The company raised Rs 4,197 crore from 186 anchor investors on Tuesday ahead of IPO opening. The company informed the stock exchanges that it had allotted 55.22 crore equity shares to anchor investors for Rs 76 per equity share.
The funds raised through anchor investors are almost 45% of the total issue size. Overall, 75% of the issue size is reserved for qualified institutional buyers, while 25% of shares have been reserved for high net worth individuals and retail investors.
Marquee investors such as New World Fund, Tiger Global Investment Fund, Fidelity Fund, Baillie Gifford Pacific Fund, Morgan Stanley Investment Fund, Canada Pension Plan Investment Fund, Government of Singapore, Kotak Flexicap Fund, among others, were allotted more than 2% of the anchor book.
Out of the 55.22 crore shares allocation, 18.41 crore shares were allotted to 19 domestic mutual funds such as SBI, Axis, Aditya Birla, Kotak, Motilal, UTI, Nippon India, HDFC, IIFL, Sundaram, Tata, and Principal, among others.
Zomato IPO opened for subscription today and will close on Friday. The price band has been fixed at Rs 72-76 per share of the face value of Rs 1 each. The Rs 9,375 crore IPO comprises a fresh issue of equity shares worth Rs 9,000 crore and an offer for sale (OFS) worth Rs 375 crore by existing investor Info Edge (India).
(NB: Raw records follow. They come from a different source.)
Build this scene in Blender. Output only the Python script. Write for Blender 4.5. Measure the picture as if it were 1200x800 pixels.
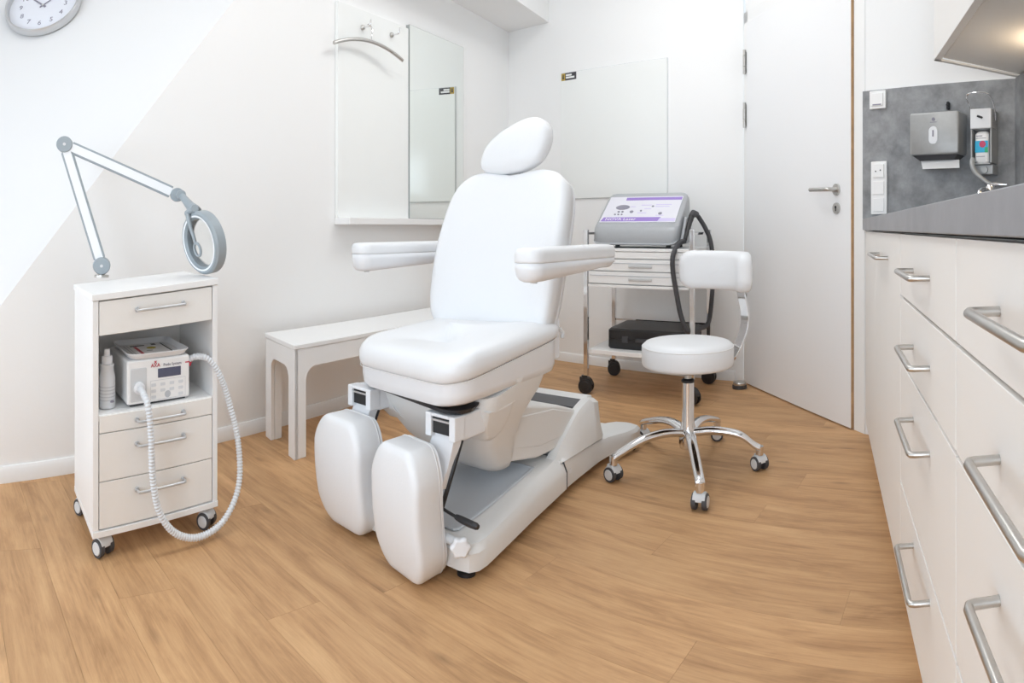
import bpy, bmesh, math, random
from mathutils import Vector, Matrix
random.seed(7)
for o in list(bpy.data.objects):
    bpy.data.objects.remove(o)
SC = bpy.context.scene
COL = SC.collection
PI = math.pi

# ------------------------------------------------------------------ camera
EYE = 0.88
cam = bpy.data.cameras.new('camera')
cam_o = bpy.data.objects.new('camera', cam)
COL.objects.link(cam_o)
cam_o.location = (0, 0, EYE)
cam_o.rotation_euler = (PI / 2, 0, 0)
cam.type = 'PANO'                       # a stitched cylindrical view, a quarter turn wide
F = 1200 / (PI / 2)
cc = cam.cycles if hasattr(cam, 'cycles') and hasattr(cam.cycles, 'panorama_type') else cam
cc.panorama_type = 'CENTRAL_CYLINDRICAL'
cc.central_cylindrical_range_u_min = -PI / 4
cc.central_cylindrical_range_u_max = PI / 4
cc.central_cylindrical_range_v_min = -(800 - 267) / F
cc.central_cylindrical_range_v_max = 267 / F
cc.central_cylindrical_radius = 1.0
cam.clip_start = 0.01
SC.camera = cam_o

# ------------------------------------------------------------------ world, lights, exposure
w = bpy.data.worlds.new('daylight')
SC.world = w
w.use_nodes = True
bg = w.node_tree.nodes['Background']
bg.inputs[0].default_value = (0.80, 0.90, 1.0, 1)
bg.inputs[1].default_value = 1.6
SC.view_settings.view_transform = 'Standard'
SC.view_settings.look = 'None'
SC.view_settings.exposure = 0.18
SC.view_settings.gamma = 1.0
SC.view_settings.use_curve_mapping = False
SC.cycles.max_bounces = 10
SC.cycles.diffuse_bounces = 6
SC.cycles.glossy_bounces = 5
SC.cycles.transmission_bounces = 8
SC.cycles.use_denoising = True
SC.cycles.sample_clamp_indirect = 6.0
SC.cycles.caustics_reflective = False
SC.cycles.caustics_refractive = False


def area(name, loc, direction, sx, sy, power, color):
    l = bpy.data.lights.new(name, 'AREA')
    l.shape = 'RECTANGLE'
    l.size, l.size_y, l.energy, l.color = sx, sy, power, color
    o = bpy.data.objects.new(name, l)
    COL.objects.link(o)
    o.location = loc
    o.rotation_euler = Vector(direction).to_track_quat('-Z', 'Y').to_euler()
    return o


def hv(deg):
    a = math.radians(deg)
    return Vector((math.sin(a), math.cos(a), 0))


RA = 27.4                                # azimuth of the room's long axis
H = hv(RA)
N = Vector((H.y, -H.x, 0))               # to the right of it


def room(s, v, z=0.0):
    return H * s + N * v + Vector((0, 0, z))


# daylight through the two rear windows and ceiling fill added to brighten the room
area('rear_window_daylight', room(-1.30, -1.95, 1.10), H * 0.8 + N * 0.6, 1.40, 1.75, 13, (0.76, 0.88, 1.0))
area('rear_window_daylight', room(-1.38, 0.05, 1.10), H, 1.05, 1.75, 25, (0.76, 0.88, 1.0))
area('ceiling_fill_light', room(0.9, -1.2, 2.70), (0, 0, -1), 0.55, 1.1, 3, (0.91, 0.96, 1.0))
area('ceiling_fill_light', room(2.6, -0.95, 2.70), (0, 0, -1), 0.55, 1.1, 7, (0.91, 0.96, 1.0))
pl_ = bpy.data.lights.new('cupboard_lamp_light', 'POINT')
pl_.energy, pl_.color, pl_.shadow_soft_size = 1.1, (1.0, 0.76, 0.50), 0.02
pl_o = bpy.data.objects.new('cupboard_lamp_light', pl_)
COL.objects.link(pl_o)
pl_o.location = room(1.90, 0.69, 1.40)


# ------------------------------------------------------------------ materials
def mat(name, col, rough=0.5, metal=0.0, bump=0.0, bscale=60.0, vary=0.0, vscale=4.0, spec=0.5, coat=0.0):
    m = bpy.data.materials.new(name)
    m.use_nodes = True
    nt = m.node_tree
    p = nt.nodes['Principled BSDF']
    p.inputs['Base Color'].default_value = (*col, 1)
    p.inputs['Roughness'].default_value = rough
    p.inputs['Metallic'].default_value = metal
    p.inputs['Specular IOR Level'].default_value = spec
    p.inputs['Coat Weight'].default_value = coat
    tc = nt.nodes.new('ShaderNodeTexCoord')
    if vary:
        n = nt.nodes.new('ShaderNodeTexNoise')
        n.inputs['Scale'].default_value = vscale
        n.inputs['Detail'].default_value = 6
        n.inputs['Roughness'].default_value = 0.62
        nt.links.new(tc.outputs['Object'], n.inputs['Vector'])
        r = nt.nodes.new('ShaderNodeValToRGB')
        r.color_ramp.elements[0].position = 0.32
        r.color_ramp.elements[1].position = 0.68
        r.color_ramp.elements[0].color = (*[c * (1 - vary) for c in col], 1)
        r.color_ramp.elements[1].color = (*[min(1, c * (1 + vary)) for c in col], 1)
        nt.links.new(n.outputs['Fac'], r.inputs['Fac'])
        nt.links.new(r.outputs['Color'], p.inputs['Base Color'])
    if bump:
        n = nt.nodes.new('ShaderNodeTexNoise')
        n.inputs['Scale'].default_value = bscale
        n.inputs['Detail'].default_value = 3
        nt.links.new(tc.outputs['Object'], n.inputs['Vector'])
        b = nt.nodes.new('ShaderNodeBump')
        b.inputs['Strength'].default_value = bump
        b.inputs['Distance'].default_value = 0.004
        nt.links.new(n.outputs['Fac'], b.inputs['Height'])
        nt.links.new(b.outputs['Normal'], p.inputs['Normal'])
    return m


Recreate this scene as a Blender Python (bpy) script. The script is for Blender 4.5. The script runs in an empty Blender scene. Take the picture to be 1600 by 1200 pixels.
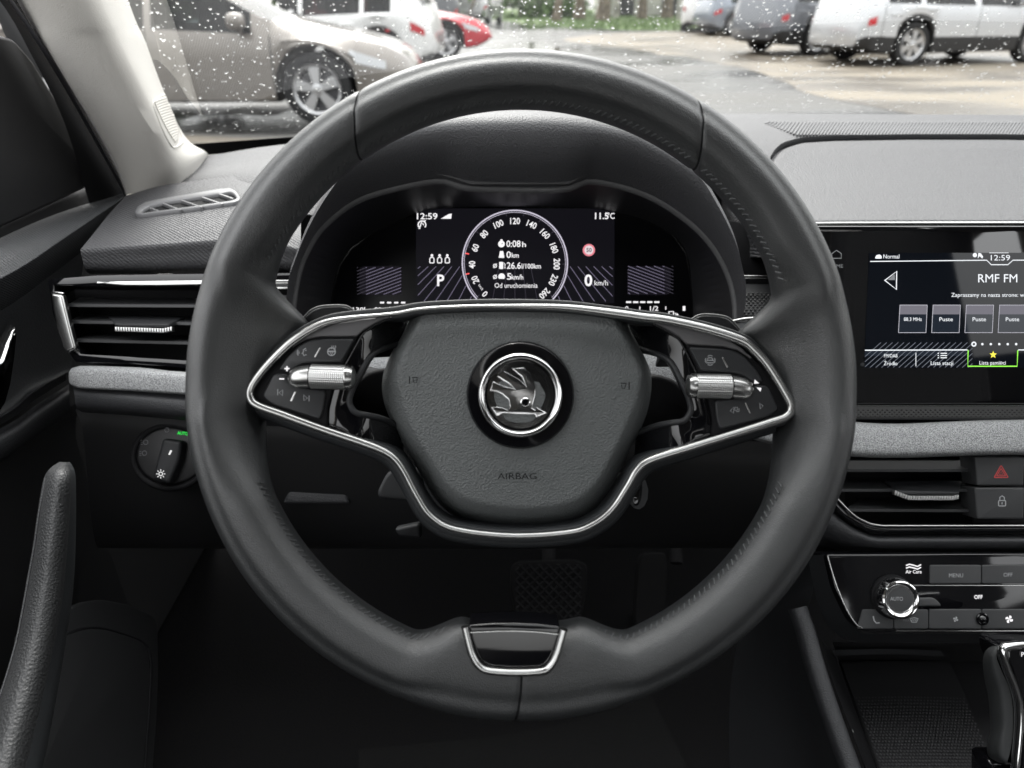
import bpy, bmesh, math, random
from mathutils import Vector, Matrix, noise
from mathutils.geometry import tessellate_polygon
R = math.radians
random.seed(7)
SC = bpy.context.scene
COL = SC.collection
V = Vector

# ------------------------------------------------------------ camera, world, sun, exposure
PITCH = R(27.8); FPX = 1150.0
CAM = V((0, 0, 1.1))
RT = V((1, 0, 0)); UP = V((0, math.sin(PITCH), math.cos(PITCH))); FW = V((0, math.cos(PITCH), -math.sin(PITCH)))
cd = bpy.data.cameras.new('camera'); cam = bpy.data.objects.new('camera', cd); COL.objects.link(cam)
cam.location = CAM; cam.rotation_euler = (R(90) - PITCH, 0, 0)
cd.sensor_width = 36; cd.lens = FPX / 1600 * 36; cd.clip_start = .01; cd.clip_end = 900
cd.dof.use_dof = True; cd.dof.focus_distance = .52; cd.dof.aperture_fstop = 8
SC.camera = cam
CLOUD = 10.0
SUN_EL, SUN_AZ = 48, -12          # azimuth from straight ahead, minus = left
w = bpy.data.worlds.new('World'); SC.world = w; w.use_nodes = True
nt = w.node_tree; bgn = nt.nodes['Background']
sky = nt.nodes.new('ShaderNodeTexSky'); sky.sky_type = 'NISHITA'; sky.sun_disc = False
sky.sun_elevation = R(SUN_EL); sky.sun_rotation = R(SUN_AZ); sky.dust_density = 6; sky.air_density = 1.4; sky.ozone_density = 1
hs = nt.nodes.new('ShaderNodeHueSaturation'); hs.inputs['Saturation'].default_value = .22
nt.links.new(sky.outputs[0], hs.inputs['Color'])
# overcast: an even cloud layer, three times brighter overhead than at the horizon, over the sky
tcw = nt.nodes.new('ShaderNodeTexCoord'); sxyz = nt.nodes.new('ShaderNodeSeparateXYZ'); nt.links.new(tcw.outputs['Generated'], sxyz.inputs[0])
mr = nt.nodes.new('ShaderNodeMapRange'); mr.inputs[1].default_value = 0; mr.inputs[2].default_value = 1; mr.inputs[3].default_value = CLOUD / 3; mr.inputs[4].default_value = CLOUD
nt.links.new(sxyz.outputs['Z'], mr.inputs[0])
cm = nt.nodes.new('ShaderNodeMix'); cm.data_type = 'RGBA'; cm.inputs[0].default_value = .6
nt.links.new(hs.outputs[0], cm.inputs[6]); nt.links.new(mr.outputs[0], cm.inputs[7]); nt.links.new(cm.outputs[2], bgn.inputs[0])
bgn.inputs[1].default_value = .15
sl = bpy.data.lights.new('sun', 'SUN'); sl.energy = .6; sl.angle = R(16); sl.color = (1, .985, .96)
so = bpy.data.objects.new('sun', sl); COL.objects.link(so)
sd = V((math.sin(R(SUN_AZ)) * math.cos(R(SUN_EL)), math.cos(R(SUN_AZ)) * math.cos(R(SUN_EL)), math.sin(R(SUN_EL))))
so.rotation_euler = sd.to_track_quat('Z', 'Y').to_euler(); so.location = (0, 5, 12)
vs = SC.view_settings; vs.view_transform = 'Standard'; vs.look = 'None'; vs.gamma = 1; vs.exposure = 1.68; vs.use_curve_mapping = False
SC.render.engine = 'CYCLES'
cy = SC.cycles; cy.use_denoising = True; cy.max_bounces = 8; cy.diffuse_bounces = 4; cy.glossy_bounces = 4
cy.transmission_bounces = 8; cy.transparent_max_bounces = 12; cy.caustics_refractive = False; cy.caustics_reflective = False
cy.sample_clamp_indirect = 6

# ------------------------------------------------------------ places: photo pixel + distance -> point
def P(x, y, d): return CAM + FW * d + RT * ((x - 800) / FPX * d) + UP * ((600 - y) / FPX * d)
def PX(x, y, X): return P(x, y, X * FPX / (x - 800))
class Surf:
    def __init__(s, p, n): s.p = V(p); s.n = V(n).normalized()
    def pt(s, x, y, h=0):
        r = FW + RT * ((x - 800) / FPX) + UP * ((600 - y) / FPX)
        t = (s.p - CAM).dot(s.n) / r.dot(s.n)
        return CAM + r * t + s.n * h
def face(d, x=800, y=600, tx=0, ty=0):      # plane at distance d facing the driver, turned by tx/ty degrees
    n = -FW + RT * math.tan(R(tx)) + UP * math.tan(R(ty))
    return Surf(P(x, y, d), n)
GROUND = Surf((0, 0, 0), (0, 0, 1))

# ------------------------------------------------------------ materials
MAT = {}
def mat(name, c=(.5, .5, .5), rough=.5, metal=0, spec=.5, bump=None, emit=None, var=None, coat=0, sheen=0):
    """bump=(kind, scale, distance); var=(scale, dark, light) mottles the colour"""
    if name in MAT: return MAT[name]
    m = bpy.data.materials.new(name); m.use_nodes = True; MAT[name] = m
    n = m.node_tree.nodes; L = m.node_tree.links; b = n['Principled BSDF']
    if isinstance(c, (int, float)): c = (c, c, c)
    b.inputs['Base Color'].default_value = (*c, 1); b.inputs['Roughness'].default_value = rough
    b.inputs['Metallic'].default_value = metal; b.inputs['Specular IOR Level'].default_value = spec
    b.inputs['Coat Weight'].default_value = coat; b.inputs['Coat Roughness'].default_value = .04
    if sheen: b.inputs['Sheen Weight'].default_value = sheen; b.inputs['Sheen Roughness'].default_value = .5
    if emit:
        b.inputs['Emission Color'].default_value = (*emit[:3], 1); b.inputs['Emission Strength'].default_value = emit[3]
    if bump or var: tc = n.new('ShaderNodeTexCoord')
    if var:
        t = n.new('ShaderNodeTexNoise'); t.inputs['Scale'].default_value = var[0]; t.inputs['Detail'].default_value = 5
        L.new(tc.outputs['Object'], t.inputs['Vector'])
        r = n.new('ShaderNodeValToRGB'); r.color_ramp.elements[0].position = .35; r.color_ramp.elements[1].position = .65
        for e, k in zip(r.color_ramp.elements, var[1:3]):
            e.color = (*[min(1, q * k) for q in c], 1)
        L.new(t.outputs['Fac'], r.inputs[0]); L.new(r.outputs[0], b.inputs['Base Color'])
    if bump:
        kind, sc, dist = bump
        bp = n.new('ShaderNodeBump'); bp.inputs['Distance'].default_value = dist; bp.inputs['Strength'].default_value = 1
        if kind == 'voronoi':
            t = n.new('ShaderNodeTexVoronoi'); t.feature = 'SMOOTH_F1'; t.inputs['Scale'].default_value = sc
            t.inputs['Smoothness'].default_value = .5; o = t.outputs['Distance']
        elif kind == 'noise':
            t = n.new('ShaderNodeTexNoise'); t.inputs['Scale'].default_value = sc; t.inputs['Detail'].default_value = 3; o = t.outputs['Fac']
        elif kind == 'wave':
            t = n.new('ShaderNodeTexWave'); t.bands_direction = 'DIAGONAL'; t.inputs['Scale'].default_value = sc
            t.inputs['Distortion'].default_value = 3.5; t.inputs['Detail'].default_value = 2; t.inputs['Detail Scale'].default_value = 3; o = t.outputs['Fac']
        elif kind == 'dots':
            mp = n.new('ShaderNodeMapping'); mp.inputs['Rotation'].default_value = (.5, .3, .78)
            L.new(tc.outputs['Object'], mp.inputs[0])
            t = n.new('ShaderNodeTexVoronoi'); t.feature = 'F1'; t.inputs['Scale'].default_value = sc; t.inputs['Randomness'].default_value = 0; o = t.outputs['Distance']
            L.new(mp.outputs[0], t.inputs['Vector'])
        if kind != 'dots': L.new(tc.outputs['Object'], t.inputs['Vector'])
        L.new(o, bp.inputs['Height']); L.new(bp.outputs[0], b.inputs['Normal'])
    return m
def emat(name, c, s): return mat(name, (0, 0, 0), .5, emit=(*c, s), spec=0)
def glassmat(name, tint, refl=1.0, rough=0):
    m = bpy.data.materials.new(name); m.use_nodes = True; MAT[name] = m
    n = m.node_tree.nodes; L = m.node_tree.links; n.clear()
    o = n.new('ShaderNodeOutputMaterial'); mx = n.new('ShaderNodeMixShader'); t = n.new('ShaderNodeBsdfTransparent'); g = n.new('ShaderNodeBsdfGlossy')
    f = n.new('ShaderNodeFresnel'); f.inputs[0].default_value = 1.45; g.inputs['Roughness'].default_value = rough
    k = n.new('ShaderNodeMath'); k.operation = 'MULTIPLY'; k.inputs[1].default_value = refl; L.new(f.outputs[0], k.inputs[0])
    t.inputs[0].default_value = (*tint, 1); L.new(k.outputs[0], mx.inputs[0]); L.new(t.outputs[0], mx.inputs[1]); L.new(g.outputs[0], mx.inputs[2])
    L.new(mx.outputs[0], o.inputs[0]); return m

leather = mat('rim leather', (.0265, .028, .029), .33, spec=1.0, bump=('noise', 1700, .0003))
leather_dark = mat('smooth leather', (.022, .024, .026), .5, bump=('noise', 1500, .00012))
thread = mat('black thread', (.075, .078, .08), .5)
pebble = mat('pebbled vinyl', (.125, .133, .133), .48, bump=('voronoi', 950, .0005))
soft = mat('soft black plastic', (.018, .019, .021), .55, bump=('noise', 1300, .0001))
softg = mat('grained plastic', (.035, .036, .039), .5, bump=('voronoi', 900, .0003))
dash_m = mat('dashboard skin', (.072, .072, .076), .55, spec=.5, bump=('wave', 150, .00045))
dash_d = mat('dashboard face skin', (.045, .047, .05), .5, bump=('wave', 190, .00045))
hood_m = mat('binnacle skin', (.06, .06, .064), .5, bump=('voronoi', 800, .0004))
black = mat('matt black', (.006, .006, .007), .7, spec=.2)
piano = mat('piano black', (.004, .004, .005), .06, spec=.5, coat=.5)
pod_m = mat('satin pod plastic', (.12, .117, .12), .38)
btn = mat('button plastic', (.022, .023, .025), .4, bump=('noise', 2000, .00005))
btn2 = mat('climate button plastic', (.045, .046, .048), .5)
chrome = mat('bright chrome', (.86, .86, .86), .08, 1)
satin = mat('satin chrome', (.62, .62, .61), .26, 1)
knurl_m = mat('knurled metal', (.7, .7, .69), .3, 1)
fabric = mat('heather fabric', (.33, .335, .34), .9, spec=.2, var=(1300, .42, 1.6), bump=('noise', 1100, .0006))
mesh_m = mat('studded plastic', (.03, .03, .032), .45, bump=('dots', 260, .0022))
beige = mat('pillar cloth', (.68, .655, .61), .85, spec=.2, bump=('noise', 900, .0004), sheen=.2)
beige2 = mat('beige plastic', (.66, .635, .59), .6)
carpet = mat('carpet', (.006, .006, .0065), .95, spec=.1, bump=('noise', 600, .001))
rubber = mat('rubber', (.0045, .0045, .005), .8, spec=.2)
glass_black = mat('display glass', (.002, .002, .003), .03, spec=1.0, coat=1)
cl_glass = mat('cluster glass', (.003, .003, .004), .28, spec=.25)
white_e = emat('white pixels', (1, .98, 1), .33)
print_m = mat('grey print', (.42, .43, .44), .5)
dim_print = mat('dim print', (.16, .16, .17), .5)

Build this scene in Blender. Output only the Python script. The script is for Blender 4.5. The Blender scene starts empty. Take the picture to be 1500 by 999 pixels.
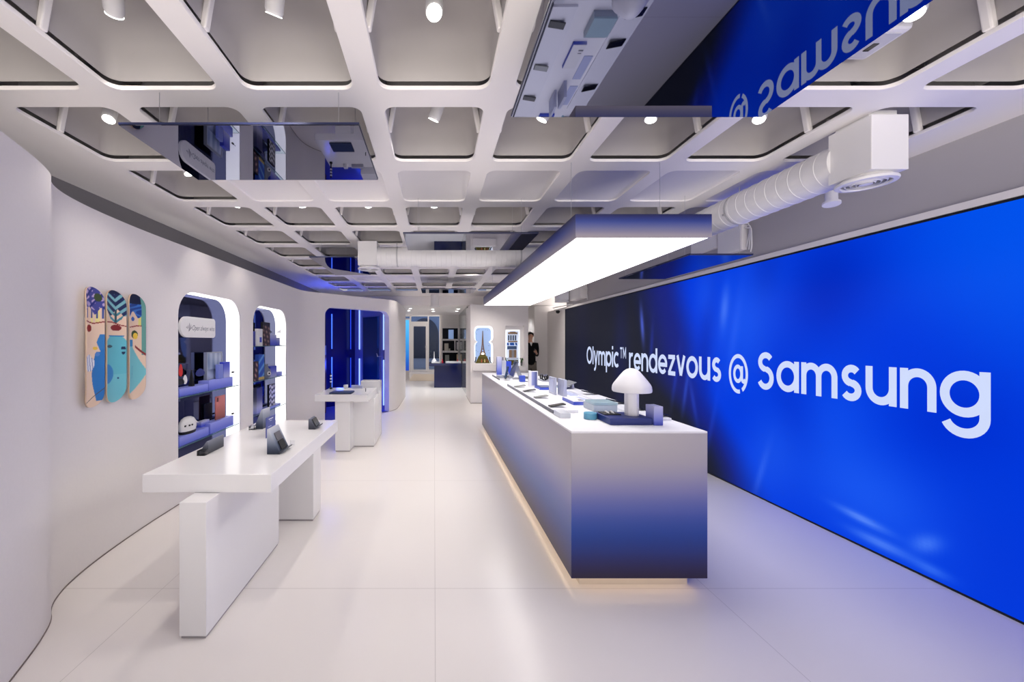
import bpy, bmesh, math, random
from mathutils import Vector, Matrix
random.seed(7)
SC = bpy.context.scene
COL = SC.collection
# ------------------------------------------------------------------ camera, world, exposure
F = 560.0            # focal length in pixels of the 1500 x 999 frame
CX, CY = 636.0, 500.5   # vanishing point of the room's length
EYE = 1.5
cam = bpy.data.cameras.new('camera')
camo = bpy.data.objects.new('camera', cam); COL.objects.link(camo)
cam.sensor_fit = 'HORIZONTAL'; cam.sensor_width = 36.0
cam.lens = F / 1500.0 * 36.0
cam.shift_x = (750.0 - CX) / 1500.0
cam.shift_y = (CY - 499.5) / 1500.0
cam.clip_start = 0.05; cam.clip_end = 100
camo.location = (0, 0, EYE); camo.rotation_euler = (math.pi / 2, 0, 0)
SC.camera = camo
SC.view_settings.view_transform = 'Standard'
SC.view_settings.look = 'None'
SC.view_settings.exposure = 0.0
SC.view_settings.gamma = 1.0
SC.view_settings.use_curve_mapping = False
world = bpy.data.worlds.new('world'); SC.world = world; world.use_nodes = True
def front_fill(nt):
    """added fill light from behind the camera, strongest from below to lift the ceiling"""
    bg = nt.nodes['Background']; tc = nt.nodes.new('ShaderNodeTexCoord'); sp = nt.nodes.new('ShaderNodeSeparateXYZ'); cr = nt.nodes.new('ShaderNodeValToRGB')
    mp = nt.nodes.new('ShaderNodeMapRange'); mp.inputs[1].default_value = -1; mp.inputs[2].default_value = 1
    nt.links.new(tc.outputs['Generated'], sp.inputs[0]); nt.links.new(sp.outputs[2], mp.inputs[0]); nt.links.new(mp.outputs[0], cr.inputs[0]); nt.links.new(cr.outputs[0], bg.inputs[0])
    e = cr.color_ramp.elements; e[0].position = 0.46; e[0].color = (1.0, 0.93, 0.86, 1); e[1].position = 0.54; e[1].color = (0.13, 0.125, 0.12, 1)
    bg.inputs[1].default_value = FILL_E
FILL_E = 4.4  # strength of the added fill light
front_fill(world.node_tree)
SPOT_W = 24.0        # one ceiling spotlight
CANOPY_E = 4.8       # luminous underside of the canopy
SCREEN_E = 1.0

# ------------------------------------------------------------------ helpers
def lin(c):
    if max(c) <= 1.0001 and not all(isinstance(v, int) for v in c): return tuple(c)
    return tuple(((v / 255) / 12.92 if v / 255 <= 0.04045 else ((v / 255 + 0.055) / 1.055) ** 2.4) for v in c)

def l255(c): return tuple(((v / 255) / 12.92 if v / 255 <= 0.04045 else ((v / 255 + 0.055) / 1.055) ** 2.4) for v in c)

def atz(px, py, z=0.0):
    y = (EYE - z) * F / (py - CY); return Vector(((px - CX) * y / F, y, z))
def atx(px, py, x):
    y = F * x / (px - CX); return Vector((x, y, EYE - (py - CY) * y / F))
def aty(px, py, y):
    return Vector(((px - CX) * y / F, y, EYE - (py - CY) * y / F))

MATS = {}
def mat(name, col=(0.8, 0.8, 0.8), rough=0.5, metal=0.0, emit=None, es=1.0, trans=0.0, ior=1.45, spec=0.5, alpha=1.0, coat=0.0):
    if name in MATS: return MATS[name]
    m = bpy.data.materials.new(name); m.use_nodes = True
    b = m.node_tree.nodes['Principled BSDF']
    c = lin(col)
    b.inputs['Base Color'].default_value = (*c, 1)
    b.inputs['Roughness'].default_value = rough
    b.inputs['Metallic'].default_value = metal
    b.inputs['IOR'].default_value = ior
    b.inputs['Specular IOR Level'].default_value = spec
    b.inputs['Transmission Weight'].default_value = trans
    b.inputs['Alpha'].default_value = alpha
    b.inputs['Coat Weight'].default_value = coat
    if emit is not None:
        b.inputs['Emission Color'].default_value = (*lin(emit), 1)
        b.inputs['Emission Strength'].default_value = es
    MATS[name] = m
    return m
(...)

A majority of the brokerages have recommended that investors should ‘subscribe’ or ‘subscribe for listing gains’ to the IPO, although the company is loss making.
IDBI Capital expects the company’s losses to come down going forward, driven by higher delivery charges and a reduction in competitive intensity. “Valuation looks expensive from near term point of view but given the non-linear growth opportunity, we believe it’s better to stay invested in such companies.”
Motilal Oswal Financial Services said, investors with a high-risk appetite could subscribe to the Zomato IPO for listing gains given the market’s fancy for unique and first-of-its-kind listing in the food delivery business. “Valuation appears expensive, but operating earnings losses have reduced substantially with the scale-up in the business and per unit, economics turning favourable,” it said.